What to work on | Quote every line as given.

## begin

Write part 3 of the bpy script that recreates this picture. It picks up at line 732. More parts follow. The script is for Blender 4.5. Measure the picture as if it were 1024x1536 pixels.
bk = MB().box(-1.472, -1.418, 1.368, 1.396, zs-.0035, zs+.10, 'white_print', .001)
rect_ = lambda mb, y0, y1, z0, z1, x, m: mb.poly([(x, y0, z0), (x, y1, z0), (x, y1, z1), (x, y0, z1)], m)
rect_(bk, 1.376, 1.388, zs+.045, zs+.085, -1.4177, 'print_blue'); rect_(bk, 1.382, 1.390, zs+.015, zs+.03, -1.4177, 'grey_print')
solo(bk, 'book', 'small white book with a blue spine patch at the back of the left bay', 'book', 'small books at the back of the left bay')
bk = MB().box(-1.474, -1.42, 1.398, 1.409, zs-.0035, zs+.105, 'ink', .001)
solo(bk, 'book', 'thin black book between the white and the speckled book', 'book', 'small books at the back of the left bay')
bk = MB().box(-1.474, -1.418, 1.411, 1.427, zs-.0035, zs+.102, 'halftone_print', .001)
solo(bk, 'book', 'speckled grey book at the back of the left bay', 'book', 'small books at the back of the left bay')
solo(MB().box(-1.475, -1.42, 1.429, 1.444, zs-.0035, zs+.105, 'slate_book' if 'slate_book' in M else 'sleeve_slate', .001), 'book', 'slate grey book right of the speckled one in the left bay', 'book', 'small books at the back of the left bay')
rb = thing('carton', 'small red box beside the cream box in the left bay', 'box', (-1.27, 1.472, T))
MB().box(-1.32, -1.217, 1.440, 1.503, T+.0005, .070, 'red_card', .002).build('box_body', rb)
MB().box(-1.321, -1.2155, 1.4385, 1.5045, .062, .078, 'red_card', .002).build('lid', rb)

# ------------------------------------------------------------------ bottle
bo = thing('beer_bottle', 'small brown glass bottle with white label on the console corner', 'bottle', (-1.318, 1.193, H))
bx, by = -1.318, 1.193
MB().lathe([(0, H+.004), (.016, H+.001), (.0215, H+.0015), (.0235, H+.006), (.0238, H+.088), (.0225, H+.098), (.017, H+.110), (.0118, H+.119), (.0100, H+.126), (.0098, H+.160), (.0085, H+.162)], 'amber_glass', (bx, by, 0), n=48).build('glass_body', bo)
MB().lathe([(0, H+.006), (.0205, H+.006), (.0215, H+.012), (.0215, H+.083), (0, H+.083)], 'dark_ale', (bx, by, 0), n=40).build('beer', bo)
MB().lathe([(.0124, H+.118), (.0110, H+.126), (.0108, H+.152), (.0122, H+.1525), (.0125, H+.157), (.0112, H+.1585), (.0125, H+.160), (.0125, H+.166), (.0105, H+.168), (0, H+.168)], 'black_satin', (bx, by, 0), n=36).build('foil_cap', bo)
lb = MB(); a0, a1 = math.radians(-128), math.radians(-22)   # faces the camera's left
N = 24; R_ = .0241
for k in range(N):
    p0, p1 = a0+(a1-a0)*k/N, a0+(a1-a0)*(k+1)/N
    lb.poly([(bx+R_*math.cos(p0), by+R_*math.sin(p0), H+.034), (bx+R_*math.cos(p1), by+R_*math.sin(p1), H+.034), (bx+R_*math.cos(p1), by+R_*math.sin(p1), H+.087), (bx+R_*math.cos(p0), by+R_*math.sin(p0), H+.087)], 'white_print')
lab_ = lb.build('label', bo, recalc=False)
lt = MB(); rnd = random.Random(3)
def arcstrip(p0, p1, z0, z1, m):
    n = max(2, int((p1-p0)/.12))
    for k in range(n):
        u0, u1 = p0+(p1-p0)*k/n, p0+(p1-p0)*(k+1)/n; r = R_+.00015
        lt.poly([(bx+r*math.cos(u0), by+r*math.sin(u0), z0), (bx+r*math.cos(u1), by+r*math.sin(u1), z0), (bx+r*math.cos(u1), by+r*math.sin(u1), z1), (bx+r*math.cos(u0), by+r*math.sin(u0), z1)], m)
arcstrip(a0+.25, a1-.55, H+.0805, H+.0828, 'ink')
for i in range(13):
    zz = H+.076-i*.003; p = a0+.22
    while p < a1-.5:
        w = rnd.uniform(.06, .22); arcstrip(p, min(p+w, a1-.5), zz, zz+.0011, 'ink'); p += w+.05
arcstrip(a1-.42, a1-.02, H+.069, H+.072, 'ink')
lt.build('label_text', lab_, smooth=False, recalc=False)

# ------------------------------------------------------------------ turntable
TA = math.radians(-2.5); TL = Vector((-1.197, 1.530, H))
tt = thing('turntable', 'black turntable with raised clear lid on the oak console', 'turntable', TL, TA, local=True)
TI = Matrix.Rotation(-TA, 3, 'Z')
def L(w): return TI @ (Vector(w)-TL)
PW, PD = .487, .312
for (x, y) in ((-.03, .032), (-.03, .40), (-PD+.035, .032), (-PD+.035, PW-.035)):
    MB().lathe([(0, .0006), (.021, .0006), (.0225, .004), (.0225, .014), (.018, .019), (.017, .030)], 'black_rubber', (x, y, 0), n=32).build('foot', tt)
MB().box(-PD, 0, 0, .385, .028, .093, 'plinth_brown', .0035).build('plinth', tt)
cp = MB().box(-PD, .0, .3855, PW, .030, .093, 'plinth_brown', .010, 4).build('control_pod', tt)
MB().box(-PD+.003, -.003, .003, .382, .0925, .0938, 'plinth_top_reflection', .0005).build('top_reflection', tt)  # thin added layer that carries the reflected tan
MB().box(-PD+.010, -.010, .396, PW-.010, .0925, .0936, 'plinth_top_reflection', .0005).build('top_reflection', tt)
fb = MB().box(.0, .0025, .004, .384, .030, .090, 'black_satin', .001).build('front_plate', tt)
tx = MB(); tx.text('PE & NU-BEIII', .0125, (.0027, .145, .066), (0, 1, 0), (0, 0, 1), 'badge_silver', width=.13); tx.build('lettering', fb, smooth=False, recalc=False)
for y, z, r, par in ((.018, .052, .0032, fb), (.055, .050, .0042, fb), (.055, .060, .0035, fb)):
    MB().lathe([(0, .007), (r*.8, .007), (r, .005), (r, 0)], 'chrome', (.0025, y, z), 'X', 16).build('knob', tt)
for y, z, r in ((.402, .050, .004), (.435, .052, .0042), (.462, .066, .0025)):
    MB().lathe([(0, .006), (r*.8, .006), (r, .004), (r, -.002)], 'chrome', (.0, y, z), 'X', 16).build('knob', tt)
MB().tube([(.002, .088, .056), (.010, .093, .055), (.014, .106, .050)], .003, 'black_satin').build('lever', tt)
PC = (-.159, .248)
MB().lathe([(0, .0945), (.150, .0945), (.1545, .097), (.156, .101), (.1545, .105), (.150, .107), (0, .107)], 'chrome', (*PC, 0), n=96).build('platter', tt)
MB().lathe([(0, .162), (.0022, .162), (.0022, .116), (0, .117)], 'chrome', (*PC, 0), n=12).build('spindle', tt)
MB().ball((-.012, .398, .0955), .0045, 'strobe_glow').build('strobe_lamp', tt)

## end

Result |
Write part 3 of the bpy script that recreates this picture. It picks up at line 732. More parts follow. The script is for Blender 4.5. Measure the picture as if it were 1024x1536 pixels.
bk = MB().box(-1.472, -1.418, 1.368, 1.396, zs-.0035, zs+.10, 'white_print', .001)
rect_ = lambda mb, y0, y1, z0, z1, x, m: mb.poly([(x, y0, z0), (x, y1, z0), (x, y1, z1), (x, y0, z1)], m)
rect_(bk, 1.376, 1.388, zs+.045, zs+.085, -1.4177, 'print_blue'); rect_(bk, 1.382, 1.390, zs+.015, zs+.03, -1.4177, 'grey_print')
solo(bk, 'book', 'small white book with a blue spine patch at the back of the left bay', 'book', 'small books at the back of the left bay')
bk = MB().box(-1.474, -1.42, 1.398, 1.409, zs-.0035, zs+.105, 'ink', .001)
solo(bk, 'book', 'thin black book between the white and the speckled book', 'book', 'small books at the back of the left bay')
bk = MB().box(-1.474, -1.418, 1.411, 1.427, zs-.0035, zs+.102, 'halftone_print', .001)
solo(bk, 'book', 'speckled grey book at the back of the left bay', 'book', 'small books at the back of the left bay')
solo(MB().box(-1.475, -1.42, 1.429, 1.444, zs-.0035, zs+.105, 'slate_book' if 'slate_book' in M else 'sleeve_slate', .001), 'book', 'slate grey book right of the speckled one in the left bay', 'book', 'small books at the back of the left bay')
rb = thing('carton', 'small red box beside the cream box in the left bay', 'box', (-1.27, 1.472, T))
MB().box(-1.32, -1.217, 1.440, 1.503, T+.0005, .070, 'red_card', .002).build('box_body', rb)
MB().box(-1.321, -1.2155, 1.4385, 1.5045, .062, .078, 'red_card', .002).build('lid', rb)

# ------------------------------------------------------------------ bottle
bo = thing('beer_bottle', 'small brown glass bottle with white label on the console corner', 'bottle', (-1.318, 1.193, H))
bx, by = -1.318, 1.193
MB().lathe([(0, H+.004), (.016, H+.001), (.0215, H+.0015), (.0235, H+.006), (.0238, H+.088), (.0225, H+.098), (.017, H+.110), (.0118, H+.119), (.0100, H+.126), (.0098, H+.160), (.0085, H+.162)], 'amber_glass', (bx, by, 0), n=48).build('glass_body', bo)
MB().lathe([(0, H+.006), (.0205, H+.006), (.0215, H+.012), (.0215, H+.083), (0, H+.083)], 'dark_ale', (bx, by, 0), n=40).build('beer', bo)
MB().lathe([(.0124, H+.118), (.0110, H+.126), (.0108, H+.152), (.0122, H+.1525), (.0125, H+.157), (.0112, H+.1585), (.0125, H+.160), (.0125, H+.166), (.0105, H+.168), (0, H+.168)], 'black_satin', (bx, by, 0), n=36).build('foil_cap', bo)
lb = MB(); a0, a1 = math.radians(-128), math.radians(-22)   # faces the camera's left
N = 24; R_ = .0241
for k in range(N):
    p0, p1 = a0+(a1-a0)*k/N, a0+(a1-a0)*(k+1)/N
    lb.poly([(bx+R_*math.cos(p0), by+R_*math.sin(p0), H+.034), (bx+R_*math.cos(p1), by+R_*math.sin(p1), H+.034), (bx+R_*math.cos(p1), by+R_*math.sin(p1), H+.087), (bx+R_*math.cos(p0), by+R_*math.sin(p0), H+.087)], 'white_print')
lab_ = lb.build('label', bo, recalc=False)
lt = MB(); rnd = random.Random(3)
def arcstrip(p0, p1, z0, z1, m):
    n = max(2, int((p1-p0)/.12))
    for k in range(n):
        u0, u1 = p0+(p1-p0)*k/n, p0+(p1-p0)*(k+1)/n; r = R_+.00015
        lt.poly([(bx+r*math.cos(u0), by+r*math.sin(u0), z0), (bx+r*math.cos(u1), by+r*math.sin(u1), z0), (bx+r*math.cos(u1), by+r*math.sin(u1), z1), (bx+r*math.cos(u0), by+r*math.sin(u0), z1)], m)
arcstrip(a0+.25, a1-.55, H+.0805, H+.0828, 'ink')
for i in range(13):
    zz = H+.076-i*.003; p = a0+.22
    while p < a1-.5:
        w = rnd.uniform(.06, .22); arcstrip(p, min(p+w, a1-.5), zz, zz+.0011, 'ink'); p += w+.05
arcstrip(a1-.42, a1-.02, H+.069, H+.072, 'ink')
lt.build('label_text', lab_, smooth=False, recalc=False)

# ------------------------------------------------------------------ turntable
TA = math.radians(-2.5); TL = Vector((-1.197, 1.530, H))
tt = thing('turntable', 'black turntable with raised clear lid on the oak console', 'turntable', TL, TA, local=True)
TI = Matrix.Rotation(-TA, 3, 'Z')
def L(w): return TI @ (Vector(w)-TL)
PW, PD = .487, .312
for (x, y) in ((-.03, .032), (-.03, .40), (-PD+.035, .032), (-PD+.035, PW-.035)):
    MB().lathe([(0, .0006), (.021, .0006), (.0225, .004), (.0225, .014), (.018, .019), (.017, .030)], 'black_rubber', (x, y, 0), n=32).build('foot', tt)
MB().box(-PD, 0, 0, .385, .028, .093, 'plinth_brown', .0035).build('plinth', tt)
cp = MB().box(-PD, .0, .3855, PW, .030, .093, 'plinth_brown', .010, 4).build('control_pod', tt)
MB().box(-PD+.003, -.003, .003, .382, .0925, .0938, 'plinth_top_reflection', .0005).build('top_reflection', tt)  # thin added layer that carries the reflected tan
MB().box(-PD+.010, -.010, .396, PW-.010, .0925, .0936, 'plinth_top_reflection', .0005).build('top_reflection', tt)
fb = MB().box(.0, .0025, .004, .384, .030, .090, 'black_satin', .001).build('front_plate', tt)
tx = MB(); tx.text('PE & NU-BEIII', .0125, (.0027, .145, .066), (0, 1, 0), (0, 0, 1), 'badge_silver', width=.13); tx.build('lettering', fb, smooth=False, recalc=False)
for y, z, r, par in ((.018, .052, .0032, fb), (.055, .050, .0042, fb), (.055, .060, .0035, fb)):
    MB().lathe([(0, .007), (r*.8, .007), (r, .005), (r, 0)], 'chrome', (.0025, y, z), 'X', 16).build('knob', tt)
for y, z, r in ((.402, .050, .004), (.435, .052, .0042), (.462, .066, .0025)):
    MB().lathe([(0, .006), (r*.8, .006), (r, .004), (r, -.002)], 'chrome', (.0, y, z), 'X', 16).build('knob', tt)
MB().tube([(.002, .088, .056), (.010, .093, .055), (.014, .106, .050)], .003, 'black_satin').build('lever', tt)
PC = (-.159, .248)
MB().lathe([(0, .0945), (.150, .0945), (.1545, .097), (.156, .101), (.1545, .105), (.150, .107), (0, .107)], 'chrome', (*PC, 0), n=96).build('platter', tt)
MB().lathe([(0, .162), (.0022, .162), (.0022, .116), (0, .117)], 'chrome', (*PC, 0), n=12).build('spindle', tt)
MB().ball((-.012, .398, .0955), .0045, 'strobe_glow').build('strobe_lamp', tt)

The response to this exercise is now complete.